What we’re learning while building Barie and where agentic AI still breaks
Hi everyone 👋
Sharing a follow-up thought from the Barie team, building on what we discussed earlier around reliability-first AI.
As we’ve gone deeper into agent design, one thing has become very clear: most failures don’t come from “bad models.” They come from fragile systems around the model.
Context leaks.
Assumptions pile up.
Tools execute before understanding is complete.
In many agent setups today, the model is asked to reason, decide, and act in one tight loop. That’s fast, but it’s also where things quietly go wrong. Small misunderstandings compound into confident but incorrect actions.
At Barie.ai, we’ve been intentionally slowing parts of this loop down.

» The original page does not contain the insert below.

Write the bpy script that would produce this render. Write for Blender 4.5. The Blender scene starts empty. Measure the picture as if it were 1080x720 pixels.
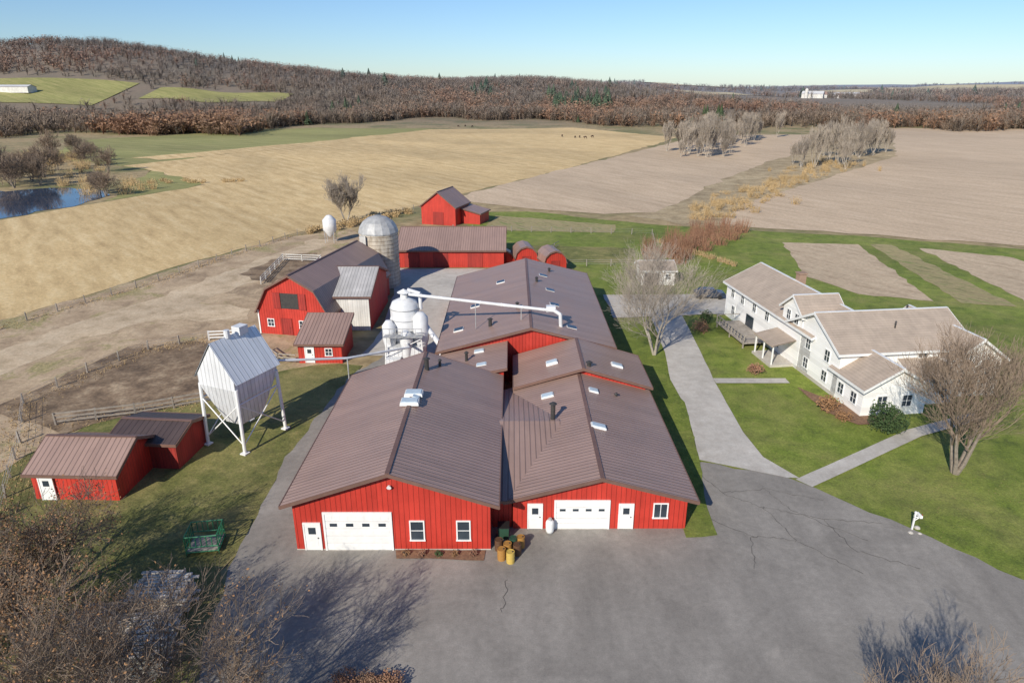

Some principles guiding us right now:
Separation between research, reasoning, and execution instead of a single pass
Treating sources and verification as first-class inputs, not optional extras
Designing connectors so actions are explainable and reviewable, not opaque
Assuming human oversight is a feature, not a failure mode
The goal isn’t to build an AI that feels magical in demos. It’s to build one that stays dependable when the task gets messy, ambiguous, or high-stakes.
Curious to hear from others building or using agents:
Where do you see agents fail most often in real workflows?
Is speed still the main thing people optimize for, or is trust starting to matter more?
Happy to keep this thread open for ideas, pushback, and shared lessons.